Global Monocular Indoor Positioning of a Robotic Vehicle with a Floorplan †

Abstract

This paper presents a global monocular indoor positioning system for a robotic vehicle starting from a known pose. The proposed system does not depend on a dense 3D map, require prior environment exploration or installation, or rely on the scene remaining the same, photometrically or geometrically. The approach presents a new way of providing global positioning relying on the sparse knowledge of the building floorplan by utilizing special algorithms to resolve the unknown scale through wall–plane association. This Wall Plane Fusion algorithm presented finds correspondences between walls of the floorplan and planar structures present in the 3D point cloud.

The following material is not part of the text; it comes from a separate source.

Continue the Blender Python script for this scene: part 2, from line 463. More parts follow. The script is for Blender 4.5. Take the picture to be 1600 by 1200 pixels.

In order to extract planes from point clouds that contain scale ambiguity, the Scale Invariant Planar RANSAC (SIPR) algorithm was developed. The best wall–plane correspondence is used as an external constraint to a custom Bundle Adjustment optimization which refines the motion estimation solution and enforces a global scale solution. A necessary condition is that only one wall needs to be in view. The feasibility of using the algorithms is tested with synthetic and real-world data; extensive testing is performed in an indoor simulation environment using the Unreal Engine and Microsoft Airsim. The system performs consistently across all three types of data. The tests presented in this paper show that the standard deviation of the error did not exceed 6 cm.